Advanced TCP/IP Data Logger

Copy settings from the MODBUS Poll utility to our Modbus Data Logger

Problem scenario:

I can successfully test and read data from my MODBUS RTU device using the MODBUS Poll software. How can I copy a MODBUS query settings to your logger because I would like to export data to a database?


It is assumed that:

You can successfully read data from your MODBUS device using MODBUS Poll (fig. 1).


1. Create a new configuration from the main window using the "Green Plus" button. (fig. 3). This example shows the connection settings for MODBUS RTU. If your device uses MODBUS TCP, look here. First, copy the communication settings from MODBUS poll (Connection → Connect, fig. 1, 2):

  • COM port, Baud, Data bits, Parity, Stop bits.
  • Spy mode - disable this option.
  • RTS toggle (fig. 2) → RS485 mode. Enable this option, if you've connected your MODBUS devices to an RS-485 bus, and you use RS485-USB or RS485-RS232 converter.
  • DTR → Data flow control → Use DTR.
  • DSR/CTS → Data flow control → Require DST/CTS.
  • Other options - leave the default value as shown below.
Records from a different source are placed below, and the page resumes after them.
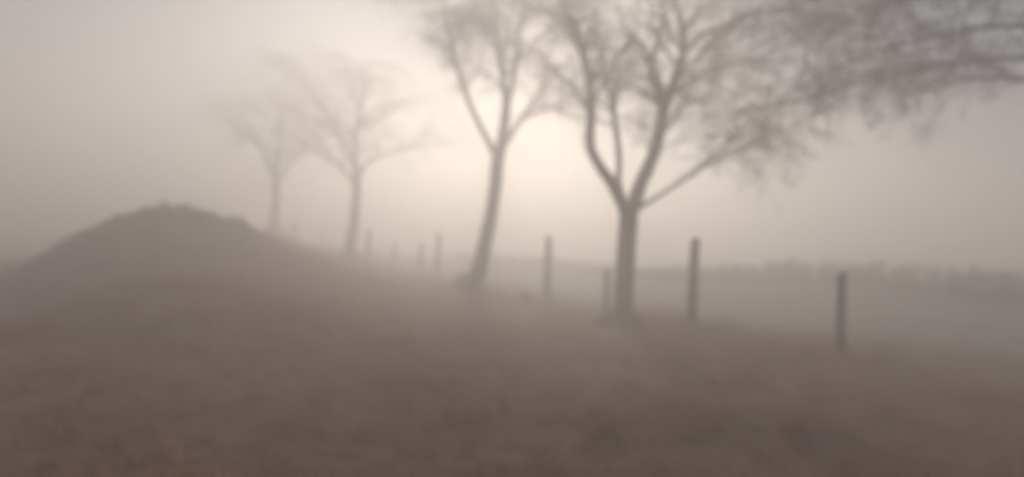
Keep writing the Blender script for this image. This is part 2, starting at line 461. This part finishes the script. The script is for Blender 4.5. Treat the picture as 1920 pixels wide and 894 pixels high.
bush('broadest bramble bush on the crest of the hillock at the left', 325, 388, 15, 1.9, .24, 61, 90, group=GB)
bush('low bramble bush on the right end of the hillock crest, nearest the faintest tree', 425, 408, 15.5, 1.0, .26, 62, 40, group=GB)
bush('small bramble bush on the falling left shoulder of the hillock', 245, 398, 14.8, .9, .13, 63, 40, group=GB)

# hedge across the far side of the meadow: a thick row of twigs and leaves
r = random.Random(77)
root = empty('hedge', (HEDGE_BASE[3][0], HEDGE_BASE[3][1], ground(*HEDGE_BASE[3][:2])))
tag(root, 'long low dark hedge across the far side of the misty meadow', 'hedge')
st = MB(); fo = MB()
for k0 in range(len(HEDGE_BASE) - 1):
    (ax, ay, _), (bx, by, _) = HEDGE_BASE[k0], HEDGE_BASE[k0 + 1]
    h0, h1 = HEDGE_LINE[k0][2], HEDGE_LINE[k0 + 1][2]
    L = math.hypot(bx - ax, by - ay)
    for i in range(int(L * 30)):
        t = r.random()
        x = ax + (bx - ax) * t + r.gauss(0, .3); y = ay + (by - ay) * t + r.gauss(0, .3)
        hh = (h0 + (h1 - h0) * t) * (1 + .3 * noise.noise(Vector((x * .25, y * .25, 0)))) * r.uniform(.75, 1.05)
        p = Vector((x, y, ground(x, y) - .05))
        q = p + Vector((r.uniform(-.2, .2), r.uniform(-.2, .2), hh))
        st.tube([p, p.lerp(q, .5) + rand_dir(r) * .08, q], [.018, .012, .005], 4, cap=False)
        for k in range(20):
            ld = rand_dir(r)
            fo.leaf(p.lerp(q, .03 + .97 * r.random()) + rand_dir(r) * .14, ld, r.uniform(.07, .15), r)
st.build('stems', TWIG, root); fo.build('foliage', HEDGEM, root, smooth=False)

# grass
r = random.Random(5)
gm = MB()
def tuft(x, y, z, n, h, spread):
    for _ in range(n):
        a = r.uniform(0, 6.28); q = r.random() * spread
        p = Vector((x + math.cos(a) * q, y + math.sin(a) * q, z - .03))
        b2 = r.uniform(0, 6.28); ln = h * r.uniform(.5, 1.2)
        s = Vector((math.cos(b2), math.sin(b2), 0)) * .006
        bend = Vector((math.cos(a), math.sin(a), 0)) * ln * r.uniform(.1, .6)
        i = len(gm.v)
        m1 = p + Vector((0, 0, ln * .55)) + bend * .35; tip = p + Vector((0, 0, ln * .85)) + bend
        gm.v += [p - s, p + s, m1 + s * .7, m1 - s * .7, tip]
        gm.f += [(i, i + 1, i + 2, i + 3), (i + 3, i + 2, i + 4)]
cand = []
while len(cand) < 5200:
    y = r.uniform(2.6, 26) if r.random() < .6 else r.uniform(2.6, 12)
    x = r.uniform(-1, 1) * (2 + y * .85)
    s = side(x, y)
    if s > 1.2 and r.random() < .75: continue
    cl = noise.noise(Vector((x * .8, y * .8, 9)))
    if r.random() > .6 + .5 * cl: continue
    cand.append((x, y, s, cl))
cx = np.array([c[0] for c in cand]); cy = np.array([c[1] for c in cand]); cz = ground_np(cx, cy)
for (x, y, s, cl), z in zip(cand, cz):
    h = .13 + .10 * max(0, cl) + (.07 if abs(s) < 1.2 and y > 9 else 0)
    tuft(x, y, float(z) + rough(x, y), r.randint(9, 16), h * r.uniform(.7, 1.2), .11)
for _ in range(260):
    px = r.uniform(1010, 1290); d = r.uniform(12.0, 15.5)
    p = ray_point(px, 590, d)
    tuft(p.x, p.y, ground(p.x, p.y), 14, r.uniform(.16, .36), .12)
tag(gm.build('grass', GRASSM, smooth=False), 'dry brown winter grass on the bank and around the posts', 'grass', kind='stuff')
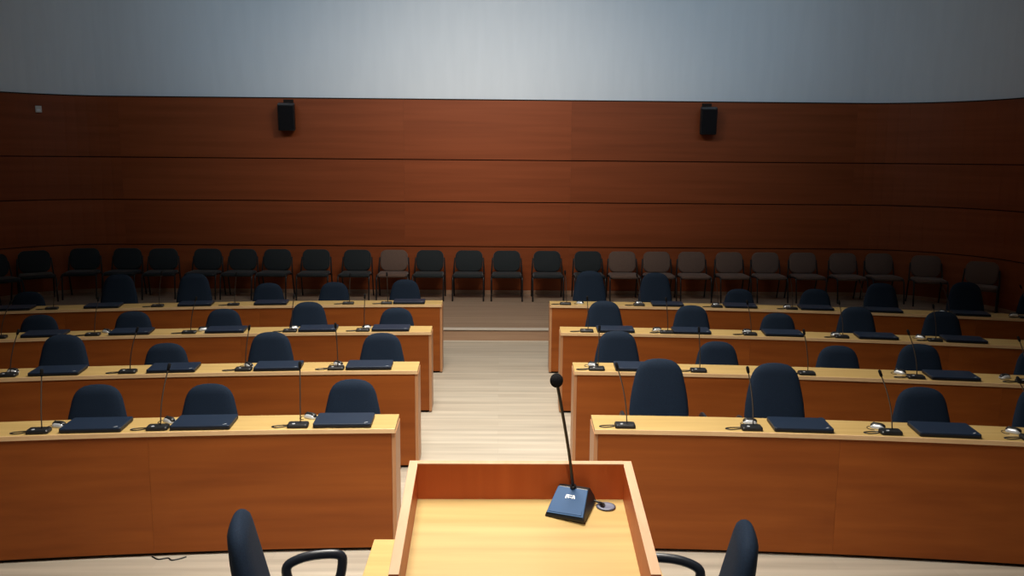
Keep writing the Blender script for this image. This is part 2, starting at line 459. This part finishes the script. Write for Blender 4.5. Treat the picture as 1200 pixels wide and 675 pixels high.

MODBUS Poll Connection Setup
Fig. 1: MODBUS Poll Connection Setup.

MODBUS Poll Advanced Setup
Fig. 2: MODBUS Poll Advanced Setup.

MODBUS Data Logger Connection Setup
Fig. 3: MODBUS Data Logger Connection Setup.

2. Activate the "MODBUS RTU" plugin in the settings in both fields "Data query module" and "Parser module". Please do not confuse it with "MODBUS RTU [Passive]" or "MODBUS RTU [Slave]" because they realize other functionality. We configure the MODBUS master station.

Activating the MODBUS RTU plugin
Fig. 4: Activating the MODBUS RTU plugin.

3. In the MODBUS RTU plugin settings, click the "Action → Add new request" button to add a new query request (fig. 6). Copy basic request settings from MODBUS poll (Setup → Read/Write Definition, fig. 5):

  • Slave ID → Device address.
  • Function → Function.
  • Address (Dec) → First register - Value.
  • Quantity → Registers to read.
  • Response timeout (fig. 1) → Request timeout (ms).
  • Scan rate → Polling interval.

Note: The figure 6 is an example. It does not match the settings on figure 5.

Basic MODBUS query settings
Fig. 5: MODBUS poll: Basic MODBUS query settings.

Basic MODBUS query settings
Fig. 6: Logger: Basic MODBUS query settings.

4. Add only one response item by clicking the "Action → Add response item" button if it does not exist in the list (fig. 8).

  • Name - any name of this value.
  • Offset - it is the byte offset in response data without a device address, function code and data size. Set this value to "-1", and the program will calculate an offset automatically.
  • Count - the number of sequential values with the identical data type and name. This value depends on "Registers to read" and "Data type". One register contains 16 bits. So, Count = Registers to read * 16 / Bits in value.
  • Append counter - it is used when "Count" is greater than 1.
  • Data type - copy the data type from the "Display" menu (fig. 7).
  • Unsigned - enable this option if a data type in MODBUS Poll is unsigned.
  • Little-endian - it is the same as the "Little-endian" option in MODBUS Poll.
  • Swapped - it is the same as the "Byte swap" option.

Note: The figure 8 below is an example. It does not match response items on fig. 5 and 7. The correct definition for the "Signed 32 bit, big-endian" data type in MODBUS Poll:

  1. Name: VALUE, Offset: -1, Append counter: On, Count: 5, Data type: Decimal 32 bit, Unsigned: Off, Little-endian: Off, Swapped: Off.

MODBUS Poll: Display
Fig. 7: MODBUS Poll: Display.

MODBUS response items
Fig. 8: MODBUS response items.


How can I poll multiple MODBUS RTU devices?

MODBUS RTU allows you to connect up to 254 devices on one RS-485 bus. You may specify several addresses like 1,2,3,4,5 in the "Device address" field (fig. 3).

Can I poll MODBUS TCP devices?

Yes, of course. The settings are almost identical. You should configure the TCP connection settings and select other parser type (MODBUS TCP instead of MODBUS RTU on step 2).